GIVEN MATERIAL:
────────────────────

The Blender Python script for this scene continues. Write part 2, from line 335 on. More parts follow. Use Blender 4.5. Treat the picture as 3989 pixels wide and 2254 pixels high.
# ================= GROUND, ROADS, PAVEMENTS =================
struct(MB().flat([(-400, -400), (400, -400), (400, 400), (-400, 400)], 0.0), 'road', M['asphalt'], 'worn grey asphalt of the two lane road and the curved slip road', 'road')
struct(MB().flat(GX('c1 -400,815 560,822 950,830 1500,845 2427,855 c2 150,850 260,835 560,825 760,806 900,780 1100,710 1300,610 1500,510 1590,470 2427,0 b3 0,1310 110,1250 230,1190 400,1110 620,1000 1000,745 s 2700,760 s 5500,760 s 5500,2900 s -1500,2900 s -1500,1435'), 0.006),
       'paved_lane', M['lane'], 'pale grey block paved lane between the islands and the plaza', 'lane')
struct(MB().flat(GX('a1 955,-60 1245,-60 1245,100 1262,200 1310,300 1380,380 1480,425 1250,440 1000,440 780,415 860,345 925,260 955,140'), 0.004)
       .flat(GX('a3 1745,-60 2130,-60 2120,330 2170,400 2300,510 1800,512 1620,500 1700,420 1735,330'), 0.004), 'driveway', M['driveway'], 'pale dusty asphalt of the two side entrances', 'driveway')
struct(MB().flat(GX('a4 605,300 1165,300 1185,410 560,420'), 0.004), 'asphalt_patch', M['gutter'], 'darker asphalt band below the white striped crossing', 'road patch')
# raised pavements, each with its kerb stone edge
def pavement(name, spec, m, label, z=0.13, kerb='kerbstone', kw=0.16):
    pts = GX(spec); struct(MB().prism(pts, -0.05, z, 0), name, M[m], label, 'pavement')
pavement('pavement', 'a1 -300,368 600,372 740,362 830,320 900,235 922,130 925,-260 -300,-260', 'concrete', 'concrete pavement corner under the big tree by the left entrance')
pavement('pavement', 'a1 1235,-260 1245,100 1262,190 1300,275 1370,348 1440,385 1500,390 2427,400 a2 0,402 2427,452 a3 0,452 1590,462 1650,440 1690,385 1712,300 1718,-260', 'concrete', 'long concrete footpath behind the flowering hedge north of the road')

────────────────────

Take the listing above and set it down exactly.

SOLUTION:
The Blender Python script for this scene continues. Write part 2, from line 335 on. More parts follow. Use Blender 4.5. Treat the picture as 3989 pixels wide and 2254 pixels high.
# ================= GROUND, ROADS, PAVEMENTS =================
struct(MB().flat([(-400, -400), (400, -400), (400, 400), (-400, 400)], 0.0), 'road', M['asphalt'], 'worn grey asphalt of the two lane road and the curved slip road', 'road')
struct(MB().flat(GX('c1 -400,815 560,822 950,830 1500,845 2427,855 c2 150,850 260,835 560,825 760,806 900,780 1100,710 1300,610 1500,510 1590,470 2427,0 b3 0,1310 110,1250 230,1190 400,1110 620,1000 1000,745 s 2700,760 s 5500,760 s 5500,2900 s -1500,2900 s -1500,1435'), 0.006),
       'paved_lane', M['lane'], 'pale grey block paved lane between the islands and the plaza', 'lane')
struct(MB().flat(GX('a1 955,-60 1245,-60 1245,100 1262,200 1310,300 1380,380 1480,425 1250,440 1000,440 780,415 860,345 925,260 955,140'), 0.004)
       .flat(GX('a3 1745,-60 2130,-60 2120,330 2170,400 2300,510 1800,512 1620,500 1700,420 1735,330'), 0.004), 'driveway', M['driveway'], 'pale dusty asphalt of the two side entrances', 'driveway')
struct(MB().flat(GX('a4 605,300 1165,300 1185,410 560,420'), 0.004), 'asphalt_patch', M['gutter'], 'darker asphalt band below the white striped crossing', 'road patch')
# raised pavements, each with its kerb stone edge
def pavement(name, spec, m, label, z=0.13, kerb='kerbstone', kw=0.16):
    pts = GX(spec); struct(MB().prism(pts, -0.05, z, 0), name, M[m], label, 'pavement')
pavement('pavement', 'a1 -300,368 600,372 740,362 830,320 900,235 922,130 925,-260 -300,-260', 'concrete', 'concrete pavement corner under the big tree by the left entrance')
pavement('pavement', 'a1 1235,-260 1245,100 1262,190 1300,275 1370,348 1440,385 1500,390 2427,400 a2 0,402 2427,452 a3 0,452 1590,462 1650,440 1690,385 1712,300 1718,-260', 'concrete', 'long concrete footpath behind the flowering hedge north of the road')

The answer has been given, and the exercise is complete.